Tamron 46A 70-210mm w/ adaptall-2 for Nikon (D7100)

Texas

Senior Member
My neighbor gave me this (inherited) 30 year old pristine lens a couple days ago and I like its results very much even though it will not win a sharpness contest with something more modern.

It really lets me know how valuable AF is on a camera without a ground glass viewfinder screen. Fortunately the in-focus dot works well on my D7100.

The D7100 is supposed to be happy with AI manual focus lenses, metering properly in A and M modes if you set one of the 9 non-cpu lens slots to know it's max aperture and focal length. My guess is that the focal length parameter is just to help you remember which non-cpu lens it is and to send that data on through to the exif's.

I've set parameter f5 to select aperture by manual use of the aperture ring (which sill meters full open) since the mechanicals of the lens/adapter show that to be the only option that likely makes sense.

There's no highest f-stop lock but the highest f-stop, one past f22, is labeled AE. And yes, I've tried this setting and lots of other things with less success than what is documented below.

I've removed and reinstalled the Adaptall and it and the lens / adaptall / auto aperture lever combo seem to be mechanically fine, very well made as a matter of fact.

The D7100 is the only camera I have that is supposed to support non-cpu lenses so I can't try it on another body.

After fiddling with it yesterday afternoon several things were revealed:
1/ setting the #1 manual non-cpu lens data (correctly) in the menu at f4 causes displayed f stop in the viewfinder to be off by 2 stops.

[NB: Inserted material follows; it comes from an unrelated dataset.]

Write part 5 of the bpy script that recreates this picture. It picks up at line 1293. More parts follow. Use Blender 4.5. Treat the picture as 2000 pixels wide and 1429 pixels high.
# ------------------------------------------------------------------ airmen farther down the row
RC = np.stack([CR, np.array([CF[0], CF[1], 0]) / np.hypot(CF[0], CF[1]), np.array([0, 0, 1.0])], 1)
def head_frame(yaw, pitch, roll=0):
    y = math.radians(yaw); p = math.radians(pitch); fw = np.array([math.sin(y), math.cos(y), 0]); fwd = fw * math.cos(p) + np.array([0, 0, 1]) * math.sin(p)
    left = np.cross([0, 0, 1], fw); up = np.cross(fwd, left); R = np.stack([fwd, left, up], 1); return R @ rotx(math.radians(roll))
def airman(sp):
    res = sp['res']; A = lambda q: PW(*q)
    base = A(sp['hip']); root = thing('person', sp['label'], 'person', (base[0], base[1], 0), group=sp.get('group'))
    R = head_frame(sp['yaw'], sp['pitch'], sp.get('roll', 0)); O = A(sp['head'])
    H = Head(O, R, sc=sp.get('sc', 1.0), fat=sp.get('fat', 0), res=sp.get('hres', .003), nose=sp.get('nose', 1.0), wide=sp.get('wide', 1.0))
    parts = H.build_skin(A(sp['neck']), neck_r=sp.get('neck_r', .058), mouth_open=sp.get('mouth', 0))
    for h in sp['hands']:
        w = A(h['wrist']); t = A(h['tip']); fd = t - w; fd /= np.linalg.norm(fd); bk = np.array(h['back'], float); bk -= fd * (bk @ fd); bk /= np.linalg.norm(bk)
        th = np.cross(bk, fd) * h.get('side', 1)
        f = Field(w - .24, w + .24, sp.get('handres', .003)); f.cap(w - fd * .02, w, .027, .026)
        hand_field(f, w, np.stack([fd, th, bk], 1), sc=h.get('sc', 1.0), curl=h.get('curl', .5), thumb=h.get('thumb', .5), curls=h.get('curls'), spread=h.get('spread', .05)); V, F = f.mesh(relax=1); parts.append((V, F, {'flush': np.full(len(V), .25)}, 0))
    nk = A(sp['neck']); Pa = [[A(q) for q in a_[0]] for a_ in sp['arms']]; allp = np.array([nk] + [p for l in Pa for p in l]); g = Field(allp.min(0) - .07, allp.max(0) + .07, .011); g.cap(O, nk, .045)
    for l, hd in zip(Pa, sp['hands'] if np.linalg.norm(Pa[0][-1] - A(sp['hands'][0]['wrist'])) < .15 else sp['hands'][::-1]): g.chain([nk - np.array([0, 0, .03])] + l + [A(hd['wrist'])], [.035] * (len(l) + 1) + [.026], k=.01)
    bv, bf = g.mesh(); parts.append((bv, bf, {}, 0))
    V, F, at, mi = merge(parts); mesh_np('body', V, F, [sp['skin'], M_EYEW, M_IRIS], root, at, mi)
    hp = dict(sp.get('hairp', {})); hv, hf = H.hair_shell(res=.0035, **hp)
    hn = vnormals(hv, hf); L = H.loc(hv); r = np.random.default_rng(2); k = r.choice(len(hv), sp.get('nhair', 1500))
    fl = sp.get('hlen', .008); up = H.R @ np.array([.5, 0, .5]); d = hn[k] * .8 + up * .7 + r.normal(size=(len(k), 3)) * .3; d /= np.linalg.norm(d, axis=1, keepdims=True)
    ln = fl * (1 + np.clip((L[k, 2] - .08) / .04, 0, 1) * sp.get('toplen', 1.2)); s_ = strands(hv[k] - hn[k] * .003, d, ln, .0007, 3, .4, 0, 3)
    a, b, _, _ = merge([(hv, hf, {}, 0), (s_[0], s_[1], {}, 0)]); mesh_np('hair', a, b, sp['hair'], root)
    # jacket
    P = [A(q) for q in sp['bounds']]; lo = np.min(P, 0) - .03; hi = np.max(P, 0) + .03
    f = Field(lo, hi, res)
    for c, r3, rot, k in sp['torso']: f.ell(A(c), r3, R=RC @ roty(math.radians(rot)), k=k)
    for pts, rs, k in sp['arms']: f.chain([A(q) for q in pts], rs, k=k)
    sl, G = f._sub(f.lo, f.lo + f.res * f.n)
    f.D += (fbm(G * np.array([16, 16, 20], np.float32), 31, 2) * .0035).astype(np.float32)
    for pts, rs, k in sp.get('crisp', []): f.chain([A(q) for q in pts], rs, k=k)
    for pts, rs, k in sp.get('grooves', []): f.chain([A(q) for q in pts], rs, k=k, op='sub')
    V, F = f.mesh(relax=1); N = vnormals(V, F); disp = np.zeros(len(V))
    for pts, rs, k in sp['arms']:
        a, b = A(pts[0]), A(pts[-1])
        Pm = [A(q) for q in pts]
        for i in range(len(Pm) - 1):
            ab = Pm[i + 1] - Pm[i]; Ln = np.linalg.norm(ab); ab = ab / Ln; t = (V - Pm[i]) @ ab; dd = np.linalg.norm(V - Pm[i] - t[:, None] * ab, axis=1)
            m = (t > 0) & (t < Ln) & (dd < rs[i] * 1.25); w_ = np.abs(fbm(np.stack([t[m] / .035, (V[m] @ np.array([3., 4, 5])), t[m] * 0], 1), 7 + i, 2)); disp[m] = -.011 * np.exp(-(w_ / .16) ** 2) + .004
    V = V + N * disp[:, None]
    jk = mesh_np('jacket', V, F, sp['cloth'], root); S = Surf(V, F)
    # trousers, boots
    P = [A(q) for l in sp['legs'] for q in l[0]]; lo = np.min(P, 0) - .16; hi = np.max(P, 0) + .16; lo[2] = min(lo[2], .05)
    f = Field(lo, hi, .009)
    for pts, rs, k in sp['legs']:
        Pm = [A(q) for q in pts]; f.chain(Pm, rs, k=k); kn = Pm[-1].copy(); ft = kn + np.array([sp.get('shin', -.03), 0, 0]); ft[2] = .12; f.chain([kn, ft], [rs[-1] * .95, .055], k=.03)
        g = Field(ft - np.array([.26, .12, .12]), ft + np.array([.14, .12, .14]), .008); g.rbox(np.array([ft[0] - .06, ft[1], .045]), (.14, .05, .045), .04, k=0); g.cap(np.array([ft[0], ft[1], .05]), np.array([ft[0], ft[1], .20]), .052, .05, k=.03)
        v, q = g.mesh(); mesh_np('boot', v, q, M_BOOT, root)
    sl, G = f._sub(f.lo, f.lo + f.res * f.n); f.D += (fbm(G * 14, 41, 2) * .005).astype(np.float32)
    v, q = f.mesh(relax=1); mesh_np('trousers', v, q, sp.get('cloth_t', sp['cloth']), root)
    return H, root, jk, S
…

Telling a fib in #1, say f2 causes the display to be closer but not exact as f stops are varied on the aperture ring.
2/ setting this #1 non-cpu slot to different focal lengths doesn't change any of the metering behavior, or anything else noted in this post
3/ Not much luck in A mode but Manual seems to be doing through the lens wide-open (not stop down) metering somewhat accurately - and good pictures can be had by forcing exposure compensation, typically 2 or 3 stops.
4/ Exif's do not get their focal length / f stops recorded at all - blank

My question is: Anybody use Tamron non-cpu lenses with adaptall-2's and get the results promised in the Nikon manual using Nikon models that tout non-cpu lens ability, with respect to metering and exif's ?

Perhaps Nikon non-cpu lenses have a bit more connectivity to the camera than do Tamron's.
 
Last edited:

Texas

Senior Member
Oh, forgot to mention, I've not found a menu item that points to which of the 9 non-cpu lenses that you are currently using. Figure you just leave the menu on the one that lets you specify its max aperture and focal length. The cam only can have one lens mounted at a time so this seems that this menu item may be used to identify the current lens in use.